3.00pm
Prime Minister Helen Clark has warned the United States and Britain that they may live to regret unleashing the "law of the jungle" in international relations.
In an interview in the British newspaper the Guardian, Helen Clark is reported to have warned that the United States and its allies had created a dangerous precedent by going to war without a UN resolution.
"This is a century which is going to see China emerge as the largest economy, and usually with economic power comes military clout," she said.
"In the world we are constructing, we want to know (that the system) will work whoever is the biggest and the most powerful."
In the interview published today, the Prime Minister said she understood why Britain had stood beside the US, its closest ally. But New Zealand had taken a different view, because of the danger of setting a precedent for ignoring the UN.
"It would be very easy for a country like New Zealand to make excuses and think of justifications for what its friends were doing, but we would have to be mindful that we were creating precedents for others also to exit from multilateral decision making," she said.
"I don't want precedents set, regardless of who is seen as the biggest kid on the block."
Miss Clark said the damage to the UN had to be repaired to prevent the world returning to 19th century style anarchy in international relations, which could leave countries like New Zealand at the mercy of the great powers.
"New Zealand has always argued for the rights of small states," she said.
The Guardian noted that the wartime Labour Prime Minister Peter Fraser, helped to write the UN's founding charter.

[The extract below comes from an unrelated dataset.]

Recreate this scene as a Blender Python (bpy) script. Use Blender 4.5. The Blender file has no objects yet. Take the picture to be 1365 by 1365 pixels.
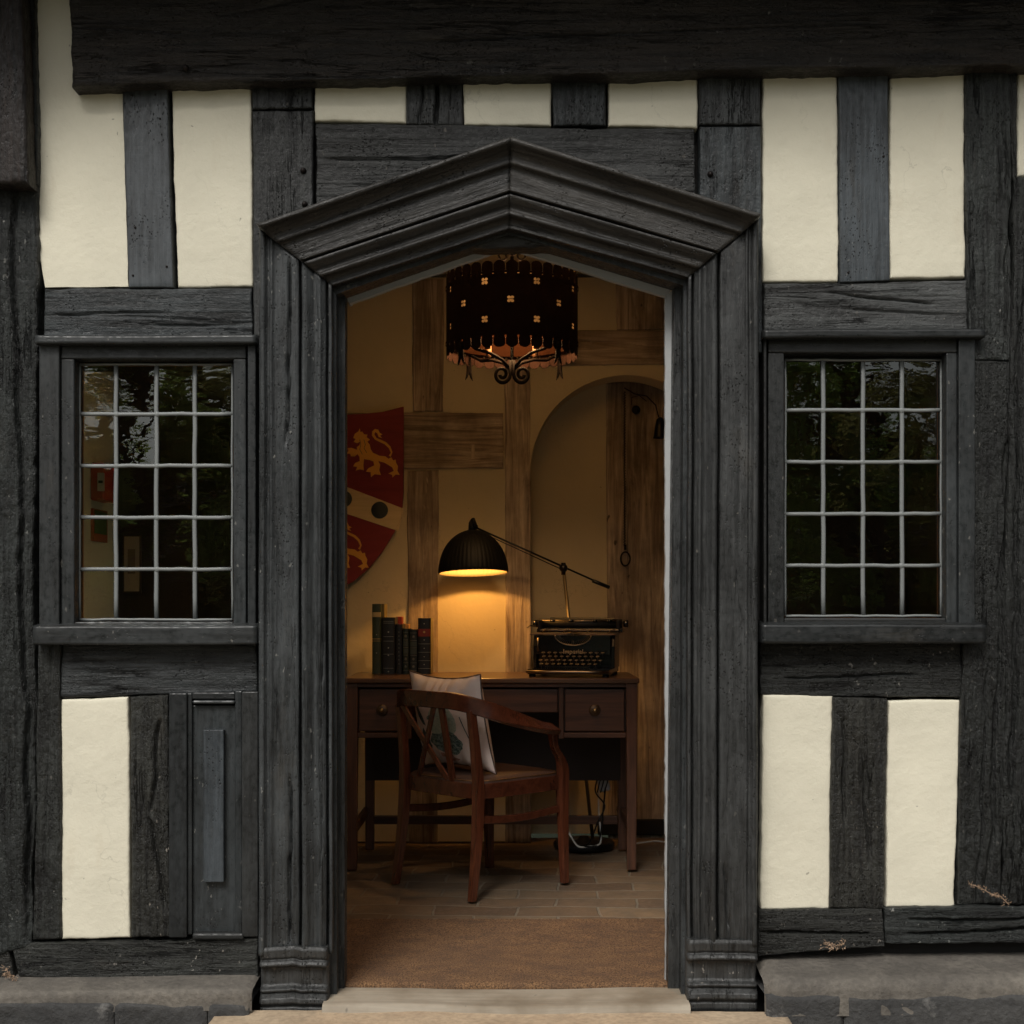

"We saw the UN as a fresh start for a world trying to work out its problems together rather than a return to a 19th century world where the great powers carved it up ... Who wants to go back to the jungle?"
The multilateral system had been damaged by the rifts over Iraq, but countries were now redoubling their efforts to cooperate in the Doha round of global trade talks, she said.
Helen Clark left Britain yesterday to return home.